INPUT ROWS:
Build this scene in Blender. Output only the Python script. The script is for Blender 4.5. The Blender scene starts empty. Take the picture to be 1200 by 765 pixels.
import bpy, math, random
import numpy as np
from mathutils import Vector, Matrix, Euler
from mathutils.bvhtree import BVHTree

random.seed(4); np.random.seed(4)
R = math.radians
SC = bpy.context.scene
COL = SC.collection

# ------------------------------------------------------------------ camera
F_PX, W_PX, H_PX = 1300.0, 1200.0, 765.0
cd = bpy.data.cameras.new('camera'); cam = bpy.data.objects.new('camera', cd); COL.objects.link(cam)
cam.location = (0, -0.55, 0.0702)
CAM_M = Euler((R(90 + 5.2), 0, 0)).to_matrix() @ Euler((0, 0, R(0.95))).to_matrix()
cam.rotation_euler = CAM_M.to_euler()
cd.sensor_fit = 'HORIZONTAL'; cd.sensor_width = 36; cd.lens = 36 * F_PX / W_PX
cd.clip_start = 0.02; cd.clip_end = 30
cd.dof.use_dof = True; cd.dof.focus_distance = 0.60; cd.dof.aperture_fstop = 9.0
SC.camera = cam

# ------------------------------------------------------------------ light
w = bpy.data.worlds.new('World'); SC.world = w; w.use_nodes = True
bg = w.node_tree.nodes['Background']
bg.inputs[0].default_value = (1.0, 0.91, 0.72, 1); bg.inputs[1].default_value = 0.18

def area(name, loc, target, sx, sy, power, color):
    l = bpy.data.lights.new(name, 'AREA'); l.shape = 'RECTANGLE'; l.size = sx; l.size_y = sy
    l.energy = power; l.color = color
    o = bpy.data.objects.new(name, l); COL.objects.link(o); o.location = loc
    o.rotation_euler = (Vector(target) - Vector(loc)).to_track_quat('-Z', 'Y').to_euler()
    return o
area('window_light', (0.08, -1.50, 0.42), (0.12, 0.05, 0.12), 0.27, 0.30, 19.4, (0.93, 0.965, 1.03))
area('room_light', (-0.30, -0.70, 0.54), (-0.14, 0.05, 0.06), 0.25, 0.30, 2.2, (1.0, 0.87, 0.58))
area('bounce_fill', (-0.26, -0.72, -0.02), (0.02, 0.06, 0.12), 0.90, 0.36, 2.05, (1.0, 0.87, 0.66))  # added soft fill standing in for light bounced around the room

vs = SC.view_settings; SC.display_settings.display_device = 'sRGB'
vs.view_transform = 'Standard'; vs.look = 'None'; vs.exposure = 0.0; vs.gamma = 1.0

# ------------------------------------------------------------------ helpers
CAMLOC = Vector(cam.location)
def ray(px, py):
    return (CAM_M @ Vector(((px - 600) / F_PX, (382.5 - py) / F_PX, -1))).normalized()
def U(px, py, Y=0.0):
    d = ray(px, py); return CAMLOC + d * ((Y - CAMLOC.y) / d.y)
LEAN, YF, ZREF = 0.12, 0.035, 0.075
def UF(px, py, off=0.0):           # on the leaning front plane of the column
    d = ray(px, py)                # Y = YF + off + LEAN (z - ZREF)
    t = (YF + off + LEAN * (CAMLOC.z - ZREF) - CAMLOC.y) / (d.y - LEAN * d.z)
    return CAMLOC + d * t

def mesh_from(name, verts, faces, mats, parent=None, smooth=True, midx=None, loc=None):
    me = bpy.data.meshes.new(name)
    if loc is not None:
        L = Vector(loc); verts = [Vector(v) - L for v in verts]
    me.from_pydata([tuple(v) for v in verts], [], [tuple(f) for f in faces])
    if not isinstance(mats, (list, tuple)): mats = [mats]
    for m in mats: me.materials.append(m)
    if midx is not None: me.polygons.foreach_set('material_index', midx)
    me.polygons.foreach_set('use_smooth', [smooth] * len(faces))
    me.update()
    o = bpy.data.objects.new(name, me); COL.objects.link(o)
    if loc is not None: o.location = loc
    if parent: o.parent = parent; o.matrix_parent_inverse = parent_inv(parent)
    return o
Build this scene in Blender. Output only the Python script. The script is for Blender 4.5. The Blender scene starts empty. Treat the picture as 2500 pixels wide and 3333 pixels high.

DIRECTIVE:
The first line of the records and every line down to the line with "bg.inputs[0].default_value = (1.0, 0.91, 0.72, 1);" must be quoted exactly; leave out all else.

TASK RESPONSE:
Build this scene in Blender. Output only the Python script. The script is for Blender 4.5. The Blender scene starts empty. Take the picture to be 1200 by 765 pixels.
import bpy, math, random
import numpy as np
from mathutils import Vector, Matrix, Euler
from mathutils.bvhtree import BVHTree

random.seed(4); np.random.seed(4)
R = math.radians
SC = bpy.context.scene
COL = SC.collection

# ------------------------------------------------------------------ camera
F_PX, W_PX, H_PX = 1300.0, 1200.0, 765.0
cd = bpy.data.cameras.new('camera'); cam = bpy.data.objects.new('camera', cd); COL.objects.link(cam)
cam.location = (0, -0.55, 0.0702)
CAM_M = Euler((R(90 + 5.2), 0, 0)).to_matrix() @ Euler((0, 0, R(0.95))).to_matrix()
cam.rotation_euler = CAM_M.to_euler()
cd.sensor_fit = 'HORIZONTAL'; cd.sensor_width = 36; cd.lens = 36 * F_PX / W_PX
cd.clip_start = 0.02; cd.clip_end = 30
cd.dof.use_dof = True; cd.dof.focus_distance = 0.60; cd.dof.aperture_fstop = 9.0
SC.camera = cam

# ------------------------------------------------------------------ light
w = bpy.data.worlds.new('World'); SC.world = w; w.use_nodes = True
bg = w.node_tree.nodes['Background']
bg.inputs[0].default_value = (1.0, 0.91, 0.72, 1); bg.inputs[1].default_value = 0.18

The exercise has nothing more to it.